電子ビーム技術の業界団体であるイービームイニシャチブ(eBeam Initiative)は,第7回目となる年次調査が終了したと発表した(ニュースリリース)。
マスクメーカーを対象とした調査によると,マスク出荷量は昨年比27%の増加となり,マスク製造歩留まりは安定を保っているという結果となった。しかしながら同時に,マスクデータの準備時間や平均のマスク描画時間は昨年に比して長くなる方向である事などを要因として,最先端マスク製造のTAT(ターンアラウンドタイム:総製造時間)の短縮は進んでいないとの結果となった。
フォトマスク市場は,SEMIによると2017年では4.1%の成長と,楽観的な見方となった。調査への回答では2018年から2020年の間では年率4.1%あるいはそれ以上との予想となっている。
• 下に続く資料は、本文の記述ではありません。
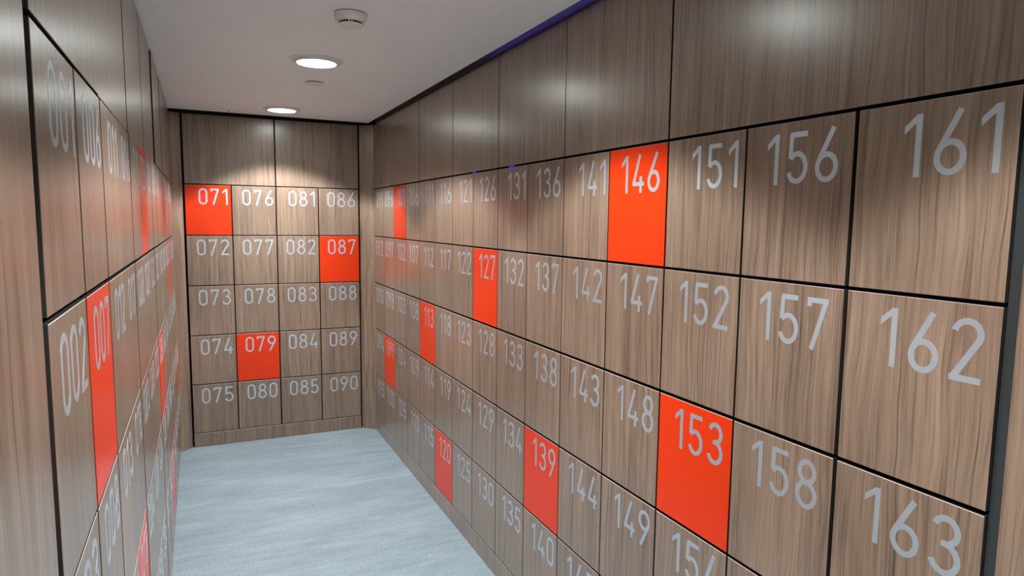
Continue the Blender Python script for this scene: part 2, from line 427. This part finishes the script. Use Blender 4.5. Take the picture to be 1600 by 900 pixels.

EUV露光に対する確信と楽観的見方が高い状態で推移する一方,マルチビームマスク露光機(MBMW)の必要性が引き続き高まっているという。最先端技術領域ではインバースリソグラフィー(ILT)が必要になるとの見方もまた増加しているとしている。
また報告として,マスクメーカー調査結果の主要点として,昨年と同じ参加10社は2017年に比して2018年の出荷量は27%増加し,また製造歩留まりは94%近くで安定しており,EUVマスクの出荷量は同じく昨年に比して2倍以上で,EUVマスクの製造歩留まりは72%まで向上した。
しかしながら,最先端マスクの製造時間短縮に進展がないことも判明。量産用マスク用として使用された最も低感度な感光材が193i露光用,EUV露光用共に多くなり,その結果マスク露光時間がより長くなったという。
昨年に比してVSB型電子ビーム露光機とレーザー露光機共に,マスク1層当たりのデータ量は平均的に増加し,一層当たり最も大きいデータは,VSB型電子ビーム露光機では2.2TBから3.2TB,レーザー露光機では30GBから240GBに増加したという。
また,回答者の95%が,2018年から2020年の間,マスク市場全体として年率4.1%あるいはそれ以上の成長率を達成すると予想。回答者の 82%が,2021年までにEUV露光が量産に使われると予想,一方回答者の1%のみがそうはならないと予想した。
EUV対応の化学線波長検査機への期待は引き続き大きくなり,検査機が出現する事は決して無いとの考えは5%と2年前の21%から大きく減少。マルチビームマスク露光機が必要だとの認識は相変わらず強く,回答者の82%がマルチビームマスク露光機は2020年末までには量産に使われると予想した。
また回答者の60%が,ILT(インバースリソグラフィ技術)は現在すでに最先端デバイスの幾つかの層で使われていると指摘。これは昨年の調査時の46%から増加したという。